# [Your objective]
Word for word, restate every line of the listing that follows.

# [Listing]
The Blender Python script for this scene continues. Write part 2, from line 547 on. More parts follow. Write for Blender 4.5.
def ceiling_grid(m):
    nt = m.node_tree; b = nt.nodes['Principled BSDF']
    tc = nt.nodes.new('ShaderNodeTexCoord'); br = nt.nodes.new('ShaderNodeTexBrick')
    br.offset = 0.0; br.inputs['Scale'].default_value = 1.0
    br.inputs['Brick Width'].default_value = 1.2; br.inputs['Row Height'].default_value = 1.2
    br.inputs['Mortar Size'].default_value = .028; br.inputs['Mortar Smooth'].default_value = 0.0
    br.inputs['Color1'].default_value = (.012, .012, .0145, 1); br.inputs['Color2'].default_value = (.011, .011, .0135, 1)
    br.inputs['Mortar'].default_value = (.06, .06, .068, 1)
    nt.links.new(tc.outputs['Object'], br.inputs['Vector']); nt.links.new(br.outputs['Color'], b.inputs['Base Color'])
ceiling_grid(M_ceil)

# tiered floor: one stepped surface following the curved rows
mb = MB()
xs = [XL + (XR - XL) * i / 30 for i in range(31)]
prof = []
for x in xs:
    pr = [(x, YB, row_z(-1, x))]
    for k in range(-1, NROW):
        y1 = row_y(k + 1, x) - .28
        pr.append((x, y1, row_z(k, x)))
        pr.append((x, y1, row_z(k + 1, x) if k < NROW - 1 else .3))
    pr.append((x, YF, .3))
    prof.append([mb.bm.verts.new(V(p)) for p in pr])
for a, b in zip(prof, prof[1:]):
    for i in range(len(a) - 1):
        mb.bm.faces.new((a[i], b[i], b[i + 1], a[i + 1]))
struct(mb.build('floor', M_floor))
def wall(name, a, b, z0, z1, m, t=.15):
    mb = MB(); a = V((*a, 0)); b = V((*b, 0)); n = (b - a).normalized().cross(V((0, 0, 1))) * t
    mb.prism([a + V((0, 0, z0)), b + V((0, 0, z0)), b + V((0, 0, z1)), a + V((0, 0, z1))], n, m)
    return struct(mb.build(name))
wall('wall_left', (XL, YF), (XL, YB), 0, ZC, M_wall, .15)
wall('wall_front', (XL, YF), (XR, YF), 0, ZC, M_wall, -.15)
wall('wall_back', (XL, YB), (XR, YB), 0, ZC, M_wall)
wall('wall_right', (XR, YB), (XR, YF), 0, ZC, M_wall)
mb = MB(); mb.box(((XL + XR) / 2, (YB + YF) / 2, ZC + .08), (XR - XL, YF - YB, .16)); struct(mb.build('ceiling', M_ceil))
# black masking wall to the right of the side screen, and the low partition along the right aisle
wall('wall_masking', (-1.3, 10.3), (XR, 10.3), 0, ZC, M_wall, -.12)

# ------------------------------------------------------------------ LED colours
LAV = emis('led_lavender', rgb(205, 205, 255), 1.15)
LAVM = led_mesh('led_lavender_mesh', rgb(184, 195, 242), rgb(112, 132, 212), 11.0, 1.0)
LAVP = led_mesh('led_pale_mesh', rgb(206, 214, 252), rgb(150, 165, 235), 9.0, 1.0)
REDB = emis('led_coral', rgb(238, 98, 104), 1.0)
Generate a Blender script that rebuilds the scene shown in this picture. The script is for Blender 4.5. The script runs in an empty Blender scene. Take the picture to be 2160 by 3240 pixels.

# [The response]
The Blender Python script for this scene continues. Write part 2, from line 547 on. More parts follow. Write for Blender 4.5.
def ceiling_grid(m):
    nt = m.node_tree; b = nt.nodes['Principled BSDF']
    tc = nt.nodes.new('ShaderNodeTexCoord'); br = nt.nodes.new('ShaderNodeTexBrick')
    br.offset = 0.0; br.inputs['Scale'].default_value = 1.0
    br.inputs['Brick Width'].default_value = 1.2; br.inputs['Row Height'].default_value = 1.2
    br.inputs['Mortar Size'].default_value = .028; br.inputs['Mortar Smooth'].default_value = 0.0
    br.inputs['Color1'].default_value = (.012, .012, .0145, 1); br.inputs['Color2'].default_value = (.011, .011, .0135, 1)
    br.inputs['Mortar'].default_value = (.06, .06, .068, 1)
    nt.links.new(tc.outputs['Object'], br.inputs['Vector']); nt.links.new(br.outputs['Color'], b.inputs['Base Color'])
ceiling_grid(M_ceil)

# tiered floor: one stepped surface following the curved rows
mb = MB()
xs = [XL + (XR - XL) * i / 30 for i in range(31)]
prof = []
for x in xs:
    pr = [(x, YB, row_z(-1, x))]
    for k in range(-1, NROW):
        y1 = row_y(k + 1, x) - .28
        pr.append((x, y1, row_z(k, x)))
        pr.append((x, y1, row_z(k + 1, x) if k < NROW - 1 else .3))
    pr.append((x, YF, .3))
    prof.append([mb.bm.verts.new(V(p)) for p in pr])
for a, b in zip(prof, prof[1:]):
    for i in range(len(a) - 1):
        mb.bm.faces.new((a[i], b[i], b[i + 1], a[i + 1]))
struct(mb.build('floor', M_floor))
def wall(name, a, b, z0, z1, m, t=.15):
    mb = MB(); a = V((*a, 0)); b = V((*b, 0)); n = (b - a).normalized().cross(V((0, 0, 1))) * t
    mb.prism([a + V((0, 0, z0)), b + V((0, 0, z0)), b + V((0, 0, z1)), a + V((0, 0, z1))], n, m)
    return struct(mb.build(name))
wall('wall_left', (XL, YF), (XL, YB), 0, ZC, M_wall, .15)
wall('wall_front', (XL, YF), (XR, YF), 0, ZC, M_wall, -.15)
wall('wall_back', (XL, YB), (XR, YB), 0, ZC, M_wall)
wall('wall_right', (XR, YB), (XR, YF), 0, ZC, M_wall)
mb = MB(); mb.box(((XL + XR) / 2, (YB + YF) / 2, ZC + .08), (XR - XL, YF - YB, .16)); struct(mb.build('ceiling', M_ceil))
# black masking wall to the right of the side screen, and the low partition along the right aisle
wall('wall_masking', (-1.3, 10.3), (XR, 10.3), 0, ZC, M_wall, -.12)

# ------------------------------------------------------------------ LED colours
LAV = emis('led_lavender', rgb(205, 205, 255), 1.15)
LAVM = led_mesh('led_lavender_mesh', rgb(184, 195, 242), rgb(112, 132, 212), 11.0, 1.0)
LAVP = led_mesh('led_pale_mesh', rgb(206, 214, 252), rgb(150, 165, 235), 9.0, 1.0)
REDB = emis('led_coral', rgb(238, 98, 104), 1.0)
Generate a Blender script that rebuilds the scene shown in this picture. The script is for Blender 4.5. The script runs in an empty Blender scene. Take the picture to be 2160 by 3240 pixels.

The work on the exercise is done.